STATED PROBLEM: Which lines contain the string "scene"? Please list every one of them.
---*---
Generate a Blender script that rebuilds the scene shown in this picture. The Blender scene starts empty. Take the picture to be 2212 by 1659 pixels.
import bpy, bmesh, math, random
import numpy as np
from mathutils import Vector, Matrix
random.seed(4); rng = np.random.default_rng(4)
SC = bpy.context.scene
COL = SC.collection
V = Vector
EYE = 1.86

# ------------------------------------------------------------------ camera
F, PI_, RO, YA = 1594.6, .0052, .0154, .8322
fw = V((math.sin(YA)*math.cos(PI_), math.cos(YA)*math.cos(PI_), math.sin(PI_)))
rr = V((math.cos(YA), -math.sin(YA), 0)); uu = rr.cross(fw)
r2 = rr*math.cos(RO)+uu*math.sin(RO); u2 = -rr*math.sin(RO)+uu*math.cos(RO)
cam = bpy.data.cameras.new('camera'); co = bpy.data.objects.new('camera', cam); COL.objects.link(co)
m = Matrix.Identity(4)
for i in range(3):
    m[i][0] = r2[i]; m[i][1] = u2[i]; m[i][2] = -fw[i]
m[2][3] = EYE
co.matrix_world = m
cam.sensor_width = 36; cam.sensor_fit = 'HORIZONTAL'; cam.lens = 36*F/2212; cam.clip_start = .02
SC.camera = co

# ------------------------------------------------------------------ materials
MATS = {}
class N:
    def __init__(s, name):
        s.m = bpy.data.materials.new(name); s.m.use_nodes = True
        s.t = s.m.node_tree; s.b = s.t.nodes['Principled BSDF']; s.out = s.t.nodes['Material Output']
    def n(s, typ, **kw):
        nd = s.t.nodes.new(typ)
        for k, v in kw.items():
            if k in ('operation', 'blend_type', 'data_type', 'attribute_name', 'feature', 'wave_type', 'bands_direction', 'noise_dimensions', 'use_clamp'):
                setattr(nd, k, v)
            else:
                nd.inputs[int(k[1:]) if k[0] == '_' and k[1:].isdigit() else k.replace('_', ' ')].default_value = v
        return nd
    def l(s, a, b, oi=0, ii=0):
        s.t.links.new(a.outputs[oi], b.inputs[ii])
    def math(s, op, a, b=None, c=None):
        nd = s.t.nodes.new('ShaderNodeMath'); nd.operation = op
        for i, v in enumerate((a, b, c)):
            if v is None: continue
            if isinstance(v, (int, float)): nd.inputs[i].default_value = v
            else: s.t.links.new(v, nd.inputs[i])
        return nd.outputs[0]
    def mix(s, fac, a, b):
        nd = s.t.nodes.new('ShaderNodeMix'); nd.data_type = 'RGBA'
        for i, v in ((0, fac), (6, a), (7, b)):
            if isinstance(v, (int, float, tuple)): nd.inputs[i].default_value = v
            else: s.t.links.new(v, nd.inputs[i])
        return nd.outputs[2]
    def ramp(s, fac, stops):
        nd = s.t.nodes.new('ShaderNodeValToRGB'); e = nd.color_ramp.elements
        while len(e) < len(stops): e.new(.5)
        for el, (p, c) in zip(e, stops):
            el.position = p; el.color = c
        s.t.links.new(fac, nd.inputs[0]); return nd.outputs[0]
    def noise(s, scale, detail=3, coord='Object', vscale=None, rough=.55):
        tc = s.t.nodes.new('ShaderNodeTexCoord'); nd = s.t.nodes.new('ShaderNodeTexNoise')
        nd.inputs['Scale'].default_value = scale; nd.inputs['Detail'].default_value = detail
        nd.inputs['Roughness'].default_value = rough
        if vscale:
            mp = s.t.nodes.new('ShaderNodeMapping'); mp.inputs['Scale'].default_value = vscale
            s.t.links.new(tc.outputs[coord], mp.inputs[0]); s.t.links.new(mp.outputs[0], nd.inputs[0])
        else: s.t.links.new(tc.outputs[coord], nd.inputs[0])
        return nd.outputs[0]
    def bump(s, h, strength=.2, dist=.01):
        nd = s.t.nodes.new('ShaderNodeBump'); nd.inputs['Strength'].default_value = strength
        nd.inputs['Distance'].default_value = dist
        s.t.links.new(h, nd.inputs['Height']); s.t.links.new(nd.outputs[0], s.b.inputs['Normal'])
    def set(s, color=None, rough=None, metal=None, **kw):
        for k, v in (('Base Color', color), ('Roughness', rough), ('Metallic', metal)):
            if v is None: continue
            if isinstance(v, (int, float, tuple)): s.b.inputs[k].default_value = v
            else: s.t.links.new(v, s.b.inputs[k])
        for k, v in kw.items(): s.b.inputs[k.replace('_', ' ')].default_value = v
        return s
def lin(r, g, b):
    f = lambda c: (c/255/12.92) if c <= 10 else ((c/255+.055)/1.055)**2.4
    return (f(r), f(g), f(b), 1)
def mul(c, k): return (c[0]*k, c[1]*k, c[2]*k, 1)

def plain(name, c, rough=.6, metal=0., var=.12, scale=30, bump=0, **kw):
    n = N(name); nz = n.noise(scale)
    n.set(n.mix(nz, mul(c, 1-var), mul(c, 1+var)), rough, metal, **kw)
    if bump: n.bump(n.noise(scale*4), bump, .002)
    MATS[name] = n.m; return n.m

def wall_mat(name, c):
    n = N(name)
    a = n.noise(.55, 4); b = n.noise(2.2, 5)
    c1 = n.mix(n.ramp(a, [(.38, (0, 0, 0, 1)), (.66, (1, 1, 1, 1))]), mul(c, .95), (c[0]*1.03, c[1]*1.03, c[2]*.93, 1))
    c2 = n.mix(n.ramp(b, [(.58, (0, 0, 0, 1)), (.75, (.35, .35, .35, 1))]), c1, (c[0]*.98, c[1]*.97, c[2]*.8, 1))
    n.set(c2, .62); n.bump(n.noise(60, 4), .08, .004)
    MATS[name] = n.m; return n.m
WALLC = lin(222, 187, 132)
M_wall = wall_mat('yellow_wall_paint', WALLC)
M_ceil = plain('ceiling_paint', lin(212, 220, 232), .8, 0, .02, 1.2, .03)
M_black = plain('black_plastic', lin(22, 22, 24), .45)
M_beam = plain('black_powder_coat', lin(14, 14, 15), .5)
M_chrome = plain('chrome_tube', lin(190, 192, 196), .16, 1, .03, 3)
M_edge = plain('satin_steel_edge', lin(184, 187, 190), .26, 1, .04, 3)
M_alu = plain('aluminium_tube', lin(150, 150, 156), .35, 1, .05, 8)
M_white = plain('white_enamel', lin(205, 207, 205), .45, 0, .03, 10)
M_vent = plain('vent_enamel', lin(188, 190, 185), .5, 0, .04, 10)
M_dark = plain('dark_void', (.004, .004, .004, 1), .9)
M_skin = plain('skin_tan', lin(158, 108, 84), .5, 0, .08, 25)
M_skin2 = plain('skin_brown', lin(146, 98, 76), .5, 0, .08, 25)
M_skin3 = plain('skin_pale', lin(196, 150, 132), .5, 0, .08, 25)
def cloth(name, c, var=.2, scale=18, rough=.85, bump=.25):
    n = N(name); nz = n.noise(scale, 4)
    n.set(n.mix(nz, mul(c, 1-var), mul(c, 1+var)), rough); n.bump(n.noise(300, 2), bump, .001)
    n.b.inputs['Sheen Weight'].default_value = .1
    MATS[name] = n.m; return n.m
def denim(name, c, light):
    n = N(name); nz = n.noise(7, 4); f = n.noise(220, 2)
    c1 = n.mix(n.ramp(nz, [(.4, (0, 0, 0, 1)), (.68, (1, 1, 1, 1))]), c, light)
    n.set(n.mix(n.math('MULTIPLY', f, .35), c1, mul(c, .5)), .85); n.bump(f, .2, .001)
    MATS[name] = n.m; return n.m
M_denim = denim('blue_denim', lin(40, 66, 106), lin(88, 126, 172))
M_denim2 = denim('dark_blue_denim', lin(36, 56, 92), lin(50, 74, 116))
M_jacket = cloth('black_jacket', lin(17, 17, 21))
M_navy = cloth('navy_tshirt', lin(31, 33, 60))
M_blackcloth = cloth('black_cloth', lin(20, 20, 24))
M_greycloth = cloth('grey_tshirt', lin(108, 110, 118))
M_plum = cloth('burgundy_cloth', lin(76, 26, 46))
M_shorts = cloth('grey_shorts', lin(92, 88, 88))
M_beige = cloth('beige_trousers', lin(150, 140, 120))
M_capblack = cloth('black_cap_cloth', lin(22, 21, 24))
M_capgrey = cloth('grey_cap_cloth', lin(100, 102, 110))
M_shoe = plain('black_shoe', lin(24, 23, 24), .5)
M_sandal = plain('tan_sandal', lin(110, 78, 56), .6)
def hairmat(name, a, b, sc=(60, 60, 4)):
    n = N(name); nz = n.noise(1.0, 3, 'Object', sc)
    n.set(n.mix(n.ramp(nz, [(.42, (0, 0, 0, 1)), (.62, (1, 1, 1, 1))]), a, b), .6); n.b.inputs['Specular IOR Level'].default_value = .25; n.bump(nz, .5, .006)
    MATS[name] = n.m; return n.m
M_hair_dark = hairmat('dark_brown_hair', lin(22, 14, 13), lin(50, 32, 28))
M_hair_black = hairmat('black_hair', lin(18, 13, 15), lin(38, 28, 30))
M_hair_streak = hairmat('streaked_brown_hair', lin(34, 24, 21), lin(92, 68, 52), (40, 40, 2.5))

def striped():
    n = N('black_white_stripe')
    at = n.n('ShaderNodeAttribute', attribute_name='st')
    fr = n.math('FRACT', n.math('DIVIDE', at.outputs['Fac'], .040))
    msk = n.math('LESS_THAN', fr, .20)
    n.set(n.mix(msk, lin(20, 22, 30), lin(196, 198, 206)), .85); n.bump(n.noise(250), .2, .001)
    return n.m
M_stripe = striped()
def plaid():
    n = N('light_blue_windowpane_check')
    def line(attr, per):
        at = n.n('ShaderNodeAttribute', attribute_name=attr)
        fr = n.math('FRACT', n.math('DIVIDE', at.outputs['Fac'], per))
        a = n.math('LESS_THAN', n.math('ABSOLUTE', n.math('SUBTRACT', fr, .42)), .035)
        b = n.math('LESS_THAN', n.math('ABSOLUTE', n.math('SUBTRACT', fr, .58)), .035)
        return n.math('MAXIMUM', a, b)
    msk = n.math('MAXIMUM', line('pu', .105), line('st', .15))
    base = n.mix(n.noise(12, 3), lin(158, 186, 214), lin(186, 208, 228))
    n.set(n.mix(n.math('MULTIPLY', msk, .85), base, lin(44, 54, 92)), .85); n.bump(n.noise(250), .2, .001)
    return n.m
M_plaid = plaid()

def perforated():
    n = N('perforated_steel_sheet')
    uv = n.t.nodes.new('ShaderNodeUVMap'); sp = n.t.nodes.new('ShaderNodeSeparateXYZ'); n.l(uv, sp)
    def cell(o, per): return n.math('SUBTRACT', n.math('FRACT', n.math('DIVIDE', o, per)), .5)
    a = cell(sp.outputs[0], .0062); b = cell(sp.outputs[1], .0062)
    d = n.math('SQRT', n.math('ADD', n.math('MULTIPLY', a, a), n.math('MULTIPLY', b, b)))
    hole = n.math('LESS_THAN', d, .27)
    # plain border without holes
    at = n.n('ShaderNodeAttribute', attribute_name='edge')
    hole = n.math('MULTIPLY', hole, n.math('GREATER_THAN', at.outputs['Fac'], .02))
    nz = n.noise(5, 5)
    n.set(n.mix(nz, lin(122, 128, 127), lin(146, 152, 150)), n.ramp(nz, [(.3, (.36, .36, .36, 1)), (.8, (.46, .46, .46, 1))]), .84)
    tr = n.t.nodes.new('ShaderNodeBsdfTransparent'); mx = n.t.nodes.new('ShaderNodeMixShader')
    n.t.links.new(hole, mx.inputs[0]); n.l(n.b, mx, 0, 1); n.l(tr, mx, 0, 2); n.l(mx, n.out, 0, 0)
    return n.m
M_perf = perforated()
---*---
EXERCISE ANSWER:
Generate a Blender script that rebuilds the scene shown in this picture. The Blender scene starts empty. Take the picture to be 2212 by 1659 pixels.
SC = bpy.context.scene